Anyway, flashing back to the war now, one day we were breaking in a new ship and we were doing exercises outside Londonderry before the whole group transited to the Channel again. This was in the latter part of the war. We went out that night; and just around midnight, I was writing a letter to my wife before I went on watch at midnight. And suddenly, there was a terrible bump. I didn’t have a clue what it was. But in fact what had happened was the officer of the watch had noticed smoke coming out of the water. And he didn’t know what it was. So he headed for the location; and they realized then that what he was seeing was a U-boat snorkeling.
So he revved up speed and I could tell that when I was writing the letter because as I was writing, I felt the engines, the pulse getting faster. You can tell when you’re a speeding ship, as you know. Anyway, what happened was, we rammed the U-boat sitting outside Londonderry and we sank it. In doing so, we ripped open our own hull. So we had to rush back in before we sank ourselves. Fortunately, there was a dry dock that was empty in Londonderry, so we were able to get in and get the dock closed and we were okay.
Two things. One is that a friend of mine, that had been on the course with me, had just arrived in Londonderry in his ship and they were berthed just astern of us. So I went over to see him and he said to me, he was new to the area; and he said to me, gosh, how are things here, Ken, they must be hotter than hell, eh? I said, no, as a matter of fact, it’s boring as hell.
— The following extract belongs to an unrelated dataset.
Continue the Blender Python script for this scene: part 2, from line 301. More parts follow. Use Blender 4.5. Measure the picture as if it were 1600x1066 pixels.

We get contact, we throw depth charges [anti-submarine weapons] over or rockets; and they explode and nothing happens. It’s boring as hell. But it was the same night that we went out and rammed the U-boat, so we had to limp back into Londonderry and get in the dock fast. He came over to see me this time. He said to me, yeah, boring as hell, eh? [laughs] So that was another interesting part of the thing. But the U-boat, when we found out more about it, I found out it was the U-1003. So it was a tragic coincidence. I think there were about 35 people onboard and I think there were 13 people lost. And 23 came up on their escape here.